The Medieval Iberian Peninsula enjoyed a Mediterranean climate, like many of the coastal lands such as Morocco, Algeria, Palestine, Syria, and Lebanon. It was in many ways similar to the irrigated lands farther east, in Iraq and Persia, on the same latitudes. Because of this, Spain too shared in the agricultural revolution of the Medieval period, which brought many new crops under intense cultivation. In fact, Al-Andalus was one of the centers of that agricultural revolution.
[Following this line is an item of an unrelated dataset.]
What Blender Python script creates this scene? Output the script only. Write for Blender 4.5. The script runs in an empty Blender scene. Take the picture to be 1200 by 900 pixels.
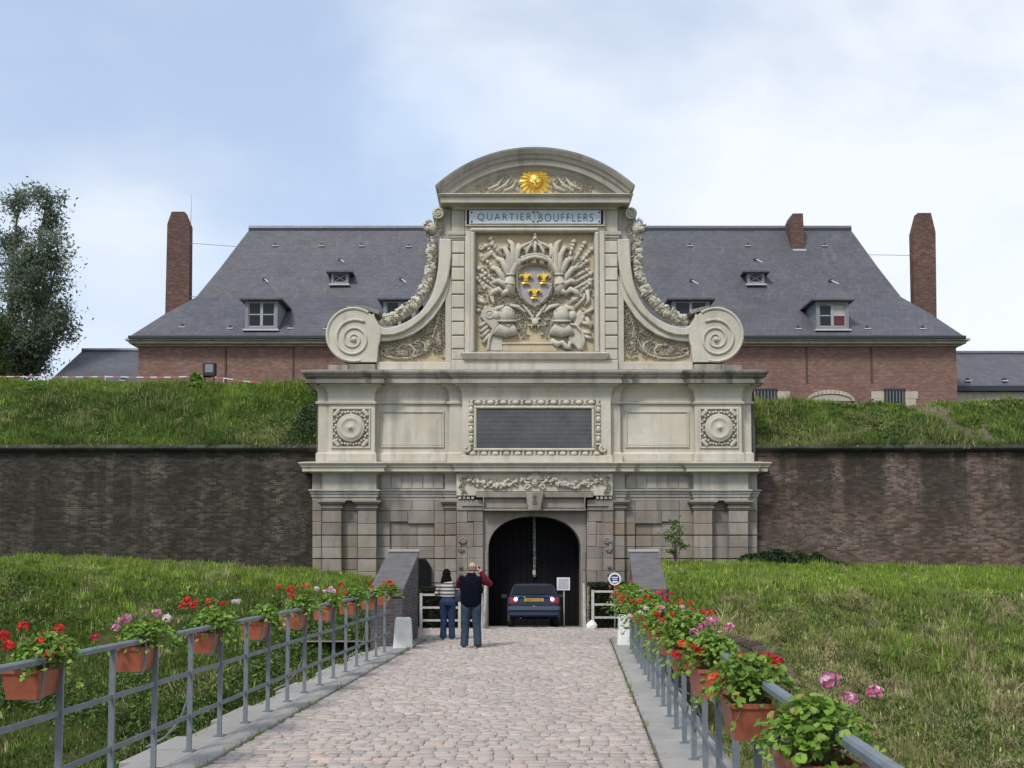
import bpy, math, random
import numpy as np
from mathutils import Vector, Matrix
random.seed(11); rng = np.random.default_rng(11)
SC = bpy.context.scene; COL = SC.collection
# ------------------------------------------------------------------ camera, sky, sun, exposure
PITCH = math.atan(0.0625); CZ = 1.9
cam = bpy.data.cameras.new("camera"); camo = bpy.data.objects.new("camera", cam); COL.objects.link(camo)
camo.location = (0, 0, CZ); camo.rotation_euler = (math.pi/2 + PITCH, 0, 0)
cam.sensor_width = 36; cam.lens = 37.5; cam.shift_y = 122/1200; cam.clip_start = .1; cam.clip_end = 4000
SC.camera = camo
SUN_EL, SUN_AZ = 52, 212          # azimuth clockwise from +Y: behind the camera, a little to its left
W = bpy.data.worlds.new("World"); SC.world = W; W.use_nodes = True
nt = W.node_tree; nt.nodes.clear()
def wn(t, **k):
    n = nt.nodes.new(t)
    for a, b in k.items(): setattr(n, a, b)
    return n
sky = wn('ShaderNodeTexSky', sky_type='NISHITA', sun_disc=False)
sky.sun_elevation = math.radians(SUN_EL); sky.sun_rotation = math.radians(SUN_AZ)
sky.air_density = 1.0; sky.dust_density = 2.0; sky.ozone_density = 1.5
bgs = wn('ShaderNodeBackground'); bgs.inputs[1].default_value = .15
bgc = wn('ShaderNodeBackground'); bgc.inputs[1].default_value = 1.0
nt.links.new(sky.outputs[0], bgs.inputs[0])
tc = wn('ShaderNodeTexCoord'); mp = wn('ShaderNodeMapping'); mp.inputs['Scale'].default_value = (1, 1, 1.9); mp.inputs['Location'].default_value = (.45, .2, .1)
nz = wn('ShaderNodeTexNoise'); nz.inputs['Scale'].default_value = 2.6; nz.inputs['Detail'].default_value = 6; nz.inputs['Roughness'].default_value = .52; nz.inputs['Distortion'].default_value = .35
rp = wn('ShaderNodeValToRGB'); rp.color_ramp.interpolation = 'EASE'
rp.color_ramp.elements[0].position = .36; rp.color_ramp.elements[0].color = (.58, .58, .58, 1)
rp.color_ramp.elements[1].position = .62; rp.color_ramp.elements[1].color = (.97, .97, .97, 1)
nt.links.new(tc.outputs['Generated'], mp.inputs[0]); nt.links.new(mp.outputs[0], nz.inputs[0])
# the cloud bank is thicker towards +X (a real sky: broken on one side, closed on the other)
sx = wn('ShaderNodeSeparateXYZ'); nt.links.new(tc.outputs['Generated'], sx.inputs[0])
ma = wn('ShaderNodeMath', operation='MULTIPLY_ADD'); ma.inputs[1].default_value = .23; nt.links.new(sx.outputs[0], ma.inputs[0]); nt.links.new(nz.outputs[0], ma.inputs[2])
mz = wn('ShaderNodeMath', operation='MULTIPLY_ADD'); mz.inputs[1].default_value = -.32; mz.inputs[2].default_value = .11; nt.links.new(sx.outputs[2], mz.inputs[0])
ma3 = wn('ShaderNodeMath', operation='ADD'); nt.links.new(ma.outputs[0], ma3.inputs[0]); nt.links.new(mz.outputs[0], ma3.inputs[1]); nt.links.new(ma3.outputs[0], rp.inputs[0])
nz2 = wn('ShaderNodeTexNoise'); nz2.inputs['Scale'].default_value = 2.4; nz2.inputs['Detail'].default_value = 5
ma2 = wn('ShaderNodeMath', operation='MULTIPLY_ADD'); ma2.inputs[1].default_value = .30; nt.links.new(sx.outputs[0], ma2.inputs[0]); nt.links.new(nz2.outputs[0], ma2.inputs[2]); nt.links.new(mp.outputs[0], nz2.inputs[0])
rp2 = wn('ShaderNodeValToRGB'); rp2.color_ramp.elements[0].position = .36; rp2.color_ramp.elements[0].color = (.48, .58, .74, 1)
rp2.color_ramp.elements[1].position = .60; rp2.color_ramp.elements[1].color = (.71, .745, .795, 1)
ma4 = wn('ShaderNodeMath', operation='ADD'); nt.links.new(ma2.outputs[0], ma4.inputs[0]); nt.links.new(mz.outputs[0], ma4.inputs[1]); nt.links.new(ma4.outputs[0], rp2.inputs[0]); nt.links.new(rp2.outputs[0], bgc.inputs[0])
mx = wn('ShaderNodeMixShader'); wo = wn('ShaderNodeOutputWorld')
nt.links.new(rp.outputs[0], mx.inputs[0]); nt.links.new(bgs.outputs[0], mx.inputs[1]); nt.links.new(bgc.outputs[0], mx.inputs[2]); nt.links.new(mx.outputs[0], wo.inputs[0])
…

Food and fiber crops such as rice, sugar cane, sweet oranges and hard wheat for bread and pasta were introduced into Spain from farther east, along with the migration of farmers and transfer of irrigation technologies.
Agriculture and gardening flourished in Muslim Al-Andalus, and its crops of oranges, almonds, and other fine foods enriched the tables and poetry of Europe. Oranges, lemons, and limes would not have become such a popular fruit in the west without the gardens of Spain. Figs were another important fruit brought to Spain by Muslims. The best ones were grown in Malaga, where they were exported as far as India and China. This was possible because figs, with their high sugar content, could be preserved by sun-drying and transported over a year’s journey. Sugar was produced and refined on a large scale, and played a part in the development of fine cuisine and fancy desserts, but also in the preservation of fruits before refrigeration. The taste for sugar entered Europe from Spain and from European contact during the Crusades.
Cotton was an essential non-food crop that made the textile industry possible, and its cultivation in Spain was also responsible for cotton’s spread to the New World. It would have been unthinkable to introduce these new crops without the intensive system of irrigation, water management, and agricultural technologies such as crop rotation, management of pests, and fertilizing crops by natural means. Spanish agricultural books describe these technologies and comprehensive knowledge about cultivation.
Ibn Bassal (fl. 1038-1075 CE) was an original scientist and engineer who lived in Toledo and wrote about agriculture. He described different types of soil and stated how often each should be plowed and irrigated to get the best yields. He described how to best engineer hydraulic systems made up of wells, ditches, and pumps. Other agricultural writers like ibn al-Awwam, and Abul Khair (early 1100s CE), al-Ishbili (late 1100s CE), and al-Tignari of Granada described sophisticated techniques such as grafting fruit trees, sugar-making, and preservation of fruits and vegetables. As a result, much new land was brought into cultivation under Muslim rule.
Irrigation systems were studied and policies were set down, determining exactly when each crop was irrigated, how stored reservoir and rainwater was used, and how water use by farmers and city dwellers was managed. As an example of how effective these systems were, the “Tribunal of the Waters” in Valencia is a group of officials that is still functioning from the time of Muslim rule until the present day, despite the fact that many other Islamic institutions were erased after the Reconquista and the expulsion of Muslims. This, however, was too vital a system to lose.
Lasting influences: Sugar cane, cotton and rice were key crops that the Spanish and Portuguese carried to the New World after the end of Muslim rule. In the New World, these crops were grown on a large scale in plantations using African slave labor. French, British and Dutch colonists gained great wealth from their possessions in the Caribbean. Without these cash crops, colonization of the New World by Europeans would not have been such an economic success. These global cash crops and several others that came to the attention of Europeans through trade and migration from Muslim lands were coffee, tea, bananas, and vegetables such as spinach and asparagus.
Flowers of many kinds that are common in gardens today also reached Spain during the heyday of Muslim rule, and their cultivation spread into Christian Spain and into other parts of Europe. The agricultural advances of the Scientific Revolution also owe much to the writings and practices in agriculture that passed into Europe through Islamic Spain and through their spread to the New World.